Viajaba yo en las entrañas del metro de esta sufrida capital; toda una odisea que muchos realizan cada día y que siempre parece ser adornada por esos vocingleros que, aunque no existen en teoría, recorren los vagones vendiendo productos chinos en diez pesitos o pidiendo dinero.
Este escenario, que literalmente cuenta con un enorme público cautivo, también es visitado por jóvenes que, impostando la voz, dan a conocer al mundo su habilidad poética.
Recorren los vagones lanzando versos de Neruda o Mistral, en el mejor de los casos, con ese aire de artistas sufridos, librepensadores y espíritus sin cadenas. Todo un acontecimiento de luz para nuestras grises vidas, según parecen pensar.
Me encontraba a mitad de mi viaje, muy pendiente de mi teléfono, cuando uno de esos individuos se hizo presente. Mi actitud en estos casos es la de ponerles atención. El esfuerzo que hacen me parece admirable y -como buen introvertido- admiro a quienes logran ese tipo de desplantes.
Luego de las consabidas coplas, este joven comenzó una diatriba que me llamó aún más la atención: nos regañó a todos los pasajeros por venir utilizando nuestro smartphone.
-Quita tu vista de la pantalla y comienza a fijarte en tu entorno, en tu mundo, en tu vida-, era el exhorto. -No hagas lo mismo que hacen todos sólo por seguir el ejemplo-.
A ese individuo le parecía detestable que los pasajeros del metro estuviéramos más preocupados por nuestros equipos portátiles que por la belleza arquitectónica de los hoteles de paso de Calzada de Tlalpan.
Por un momento sentí que tenía la razón; que estábamos “desperdiciando” cosas mejores por permanecer con las narices metidas en nuestros teléfonos, pero de inmediato se me pasó.
En el transporte público, toda la gente que mira de forma fija sus equipos en realidad está llevando a cabo una actividad. Los más, en estrecho contacto con amigos, padres, madres, parientes, novios (y un largo etcétera): gracias a las apps de mensajería podían platicar, reír y hasta llorar con seres queridos que a lo mejor ni se encontraban en el mismo país.
Unos ven videos, otros juegan, oyen música y algunos casos (que ya no son nada raros, para nuestra fortuna) hasta leen libros en sus smartphones.
El caso es que la mayoría de la gente en el transporte público ya tiene una alternativa al aburrimiento de las calles de todos los días o de los túneles del metro.
Contrario a lo que ese pequeño poeta urbano piensa, la gente usa sus celulares para salir de la rutina, para interactuar e intercambiar hechos y sentimientos con seres amados, para distraerse viendo una película o, de plano, leyendo noticias.

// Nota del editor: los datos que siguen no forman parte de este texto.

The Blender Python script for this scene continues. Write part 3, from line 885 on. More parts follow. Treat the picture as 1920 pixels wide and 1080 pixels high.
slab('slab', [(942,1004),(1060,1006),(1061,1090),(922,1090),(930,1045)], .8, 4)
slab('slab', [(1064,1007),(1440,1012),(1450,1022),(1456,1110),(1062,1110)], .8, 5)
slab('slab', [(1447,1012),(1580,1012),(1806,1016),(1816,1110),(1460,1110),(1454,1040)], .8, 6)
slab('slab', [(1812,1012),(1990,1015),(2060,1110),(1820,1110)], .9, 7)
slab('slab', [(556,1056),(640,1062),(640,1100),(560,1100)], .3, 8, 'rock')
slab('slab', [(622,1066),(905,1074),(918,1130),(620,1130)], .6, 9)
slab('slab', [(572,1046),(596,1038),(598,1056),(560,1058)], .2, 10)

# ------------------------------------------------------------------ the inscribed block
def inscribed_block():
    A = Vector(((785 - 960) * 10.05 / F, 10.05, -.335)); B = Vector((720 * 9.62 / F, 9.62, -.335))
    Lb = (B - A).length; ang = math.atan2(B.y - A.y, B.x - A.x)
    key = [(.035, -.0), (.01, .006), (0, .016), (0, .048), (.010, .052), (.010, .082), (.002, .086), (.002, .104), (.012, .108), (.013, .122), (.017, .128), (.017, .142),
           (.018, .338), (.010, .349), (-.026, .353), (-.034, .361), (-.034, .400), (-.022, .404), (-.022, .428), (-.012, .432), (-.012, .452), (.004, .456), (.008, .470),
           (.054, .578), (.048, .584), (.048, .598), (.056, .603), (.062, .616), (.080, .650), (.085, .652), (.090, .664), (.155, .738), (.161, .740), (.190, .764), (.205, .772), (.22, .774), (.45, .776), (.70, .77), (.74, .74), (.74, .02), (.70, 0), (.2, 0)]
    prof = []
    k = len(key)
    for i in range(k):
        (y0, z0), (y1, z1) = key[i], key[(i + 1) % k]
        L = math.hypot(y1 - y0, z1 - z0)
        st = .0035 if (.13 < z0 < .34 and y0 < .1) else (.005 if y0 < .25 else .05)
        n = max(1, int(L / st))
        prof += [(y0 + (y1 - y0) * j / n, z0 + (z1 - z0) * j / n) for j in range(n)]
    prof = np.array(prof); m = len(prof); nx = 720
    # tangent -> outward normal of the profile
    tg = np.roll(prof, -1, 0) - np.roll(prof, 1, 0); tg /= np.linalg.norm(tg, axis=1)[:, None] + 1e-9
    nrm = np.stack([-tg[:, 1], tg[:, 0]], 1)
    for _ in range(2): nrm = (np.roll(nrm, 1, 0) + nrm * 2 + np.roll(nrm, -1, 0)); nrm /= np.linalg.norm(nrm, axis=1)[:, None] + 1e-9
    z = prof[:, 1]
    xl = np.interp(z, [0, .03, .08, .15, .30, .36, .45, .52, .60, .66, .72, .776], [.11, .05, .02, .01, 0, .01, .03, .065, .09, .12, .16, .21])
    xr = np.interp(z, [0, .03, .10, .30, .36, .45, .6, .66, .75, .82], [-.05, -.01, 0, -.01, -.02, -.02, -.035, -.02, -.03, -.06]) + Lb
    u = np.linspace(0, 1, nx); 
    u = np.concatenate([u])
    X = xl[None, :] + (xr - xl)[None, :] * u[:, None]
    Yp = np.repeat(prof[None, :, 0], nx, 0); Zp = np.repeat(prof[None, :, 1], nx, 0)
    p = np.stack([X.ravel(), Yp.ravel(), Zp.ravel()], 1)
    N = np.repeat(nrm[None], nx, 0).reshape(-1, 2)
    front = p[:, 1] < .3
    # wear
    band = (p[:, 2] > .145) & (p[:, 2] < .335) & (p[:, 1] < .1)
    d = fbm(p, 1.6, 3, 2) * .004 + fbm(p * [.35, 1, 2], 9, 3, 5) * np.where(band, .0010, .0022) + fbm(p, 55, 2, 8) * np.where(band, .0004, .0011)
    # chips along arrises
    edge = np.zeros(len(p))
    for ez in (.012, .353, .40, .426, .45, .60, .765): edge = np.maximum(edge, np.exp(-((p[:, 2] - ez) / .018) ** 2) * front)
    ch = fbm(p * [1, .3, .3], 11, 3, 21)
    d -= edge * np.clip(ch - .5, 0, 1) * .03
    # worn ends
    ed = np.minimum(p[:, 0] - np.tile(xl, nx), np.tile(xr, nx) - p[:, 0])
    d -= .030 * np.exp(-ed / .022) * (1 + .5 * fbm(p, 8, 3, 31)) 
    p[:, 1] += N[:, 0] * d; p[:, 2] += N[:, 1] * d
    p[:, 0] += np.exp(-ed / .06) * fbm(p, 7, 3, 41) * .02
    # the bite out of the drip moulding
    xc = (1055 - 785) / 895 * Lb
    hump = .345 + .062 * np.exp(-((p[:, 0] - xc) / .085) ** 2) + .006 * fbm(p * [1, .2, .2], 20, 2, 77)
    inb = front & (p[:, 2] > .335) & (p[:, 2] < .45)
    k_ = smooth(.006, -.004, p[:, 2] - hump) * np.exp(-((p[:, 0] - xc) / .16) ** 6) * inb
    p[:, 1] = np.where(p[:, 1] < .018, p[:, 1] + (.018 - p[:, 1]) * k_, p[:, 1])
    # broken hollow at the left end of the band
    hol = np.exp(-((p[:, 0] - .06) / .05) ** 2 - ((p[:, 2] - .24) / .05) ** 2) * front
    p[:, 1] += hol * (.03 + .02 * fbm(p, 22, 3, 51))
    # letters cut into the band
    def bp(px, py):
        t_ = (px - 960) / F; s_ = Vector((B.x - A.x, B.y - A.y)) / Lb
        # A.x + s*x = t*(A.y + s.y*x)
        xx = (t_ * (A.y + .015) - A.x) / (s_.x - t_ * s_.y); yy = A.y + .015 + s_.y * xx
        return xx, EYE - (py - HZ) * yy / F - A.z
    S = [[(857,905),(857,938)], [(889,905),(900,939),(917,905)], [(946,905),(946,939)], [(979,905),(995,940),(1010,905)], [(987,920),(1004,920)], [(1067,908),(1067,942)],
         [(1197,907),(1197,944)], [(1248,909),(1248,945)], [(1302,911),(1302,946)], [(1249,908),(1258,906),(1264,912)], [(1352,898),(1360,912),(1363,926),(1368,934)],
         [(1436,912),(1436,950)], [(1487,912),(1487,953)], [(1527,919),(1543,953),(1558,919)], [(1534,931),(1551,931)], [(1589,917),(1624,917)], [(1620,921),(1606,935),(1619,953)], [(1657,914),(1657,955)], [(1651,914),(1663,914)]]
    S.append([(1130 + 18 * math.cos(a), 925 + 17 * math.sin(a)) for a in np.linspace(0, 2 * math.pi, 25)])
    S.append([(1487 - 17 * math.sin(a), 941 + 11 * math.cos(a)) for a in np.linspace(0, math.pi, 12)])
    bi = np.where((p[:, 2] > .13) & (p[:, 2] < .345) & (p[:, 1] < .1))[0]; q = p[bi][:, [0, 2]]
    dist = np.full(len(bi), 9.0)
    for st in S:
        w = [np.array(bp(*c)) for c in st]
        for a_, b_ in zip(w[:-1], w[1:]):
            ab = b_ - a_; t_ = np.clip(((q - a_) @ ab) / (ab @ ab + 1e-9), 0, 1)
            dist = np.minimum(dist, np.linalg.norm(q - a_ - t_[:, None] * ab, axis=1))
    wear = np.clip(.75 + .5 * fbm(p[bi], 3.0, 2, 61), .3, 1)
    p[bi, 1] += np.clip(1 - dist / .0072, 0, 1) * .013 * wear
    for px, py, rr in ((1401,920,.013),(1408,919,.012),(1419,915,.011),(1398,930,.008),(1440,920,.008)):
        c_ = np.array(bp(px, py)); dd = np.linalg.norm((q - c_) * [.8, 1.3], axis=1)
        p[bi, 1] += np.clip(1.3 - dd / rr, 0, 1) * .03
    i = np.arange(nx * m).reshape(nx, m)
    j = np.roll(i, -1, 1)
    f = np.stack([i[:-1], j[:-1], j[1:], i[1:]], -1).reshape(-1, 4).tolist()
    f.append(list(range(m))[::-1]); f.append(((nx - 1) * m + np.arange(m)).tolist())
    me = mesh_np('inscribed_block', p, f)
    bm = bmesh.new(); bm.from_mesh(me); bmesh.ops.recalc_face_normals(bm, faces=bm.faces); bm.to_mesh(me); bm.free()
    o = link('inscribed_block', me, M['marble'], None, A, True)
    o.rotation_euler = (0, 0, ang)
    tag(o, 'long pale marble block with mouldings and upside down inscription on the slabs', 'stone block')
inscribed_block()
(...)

Los modernos gadgets nos ayudan a estar cerca, a mantenernos comunicados y conectados con el mundo real. Son el mejor remedio para esos momentos de hastío que representan los largos transportes dentro de nuestra ciudad.
Si, de acuerdo, hay momentos en que distraernos con nuestro teléfono es lo más grosero y antisocial que se puede hacer; durante una reunión, cuando estamos con nuestra pareja o con la familia.
Pero, para el caso, es lo mismo que llevar un periódico o un libro y, sin aviso alguno, ponernos a leer justo en medio de una reunión social. ¿Nunca se han fijado que, en los restaurantes que hay televisiones prendidas, la mayoría de los concurrentes ni la boca cierran de tan concentrados que están mirándola?
¡Hay tiempos y espacios para todo!
A mi no me vengan con chantajes. Cuando voy solo en el metro, prefiero ponerme a mandar mensajes o responder correos electrónicos. Tengo la suerte que durante esos tiempos muertos, puedo aprovechar para hacer contacto con personas que, de otra manera, apenas y me enteraría de los avatares de su existencia.